Breaking out of a foldl

mats cronqvist <>
Tue Jun 2 09:56:44 CEST 2009

Attila Rajmund Nohl <> writes:

> 2009/6/1, Joe Armstrong <>:
>> On Sat, May 30, 2009 at 6:19 PM, Mazen Harake
>> <> wrote:
>>> Because it is a hack?
>>> a "fold_until" would be much smoother.
>> Uuugh - smoothness?????????????
>> Why have two functions when one (the existing foldl) is perfectly adequate?
>> The use of throw to abnormally terminate a recursion is not a hack.
>> That is what
>> catch-throw was designed to do. exit/1 is for raising errors, throw/1 is for
>> abrupt termination of a computation.
> Yeah, but it's syntax is somewhat misleading. People with
> Java/C++/Eiffel/etc. background would expect that exceptions should be
> used in exceptional situation, not instead of a return statement
> (which Erlang lacks).

  Erlang might lack the keyword 'return', but it does have a non-local
  return construct; 'throw'. Whether or not C++ have problems with
  that seems quite off-topic here.

>> Exactly what should be in the standard libraries is an extremely
>> difficult problem-
>> I think they should contain small sets of orthogonal functions and err
>> on the side
>> of generality. If two function do more of less the same thing one of
>> them should be removed.
> I disagree. Every Erlang project I've seen had it's own tracing module
> built on top of dbg. They all had very similar functions that did
> nearly the same thing.

  Perhaps we can agree that keeping the core libraries small, consistent
  and intuitive is a very good thing (*). 

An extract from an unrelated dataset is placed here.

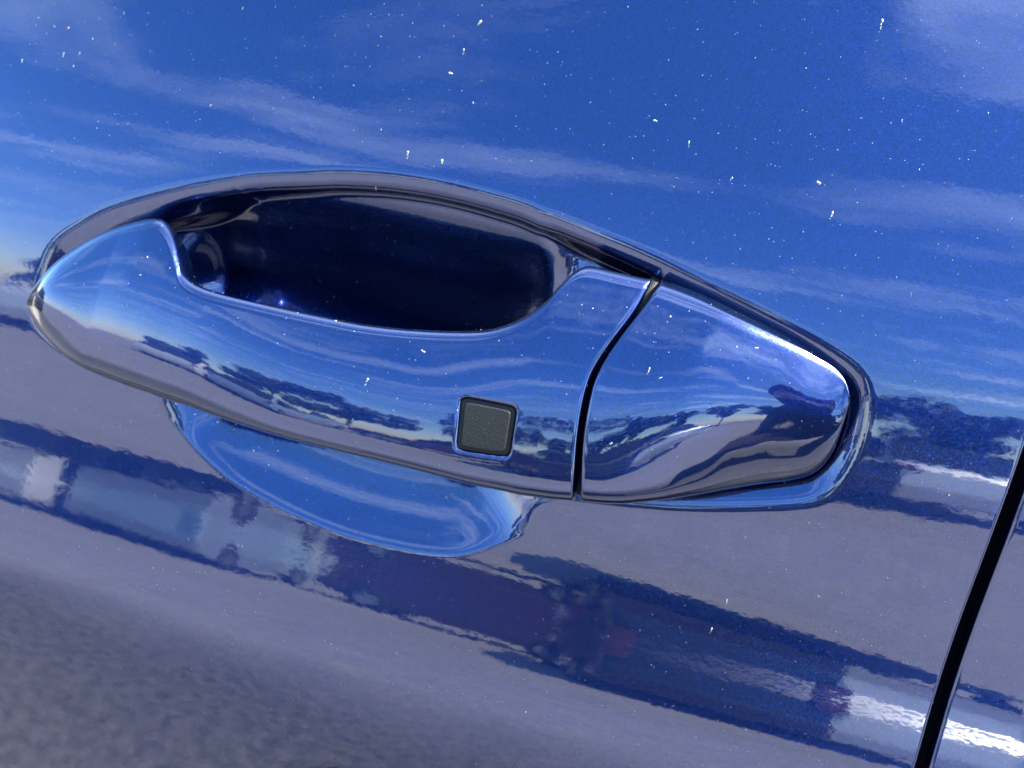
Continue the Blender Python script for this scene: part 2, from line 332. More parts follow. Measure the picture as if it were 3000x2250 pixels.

  Your complaints about dbg is, I think, a different issue; the
  unwillingness of OTP to add even the most obvious of enhancements to
  the stdlibs. E.g. the (thankfully no longer) missing string:join
  function, the lack of which had been discussed for like 15 years
  before it finally appeared.


(*) Unfortunately, the current libs fails on all of these; there's way
  too much cruft (like lists:foldr), they're inconsistent (like string
  sub_string/substr) and counter-intuitive ( try e.g. lists:seq(2,1)).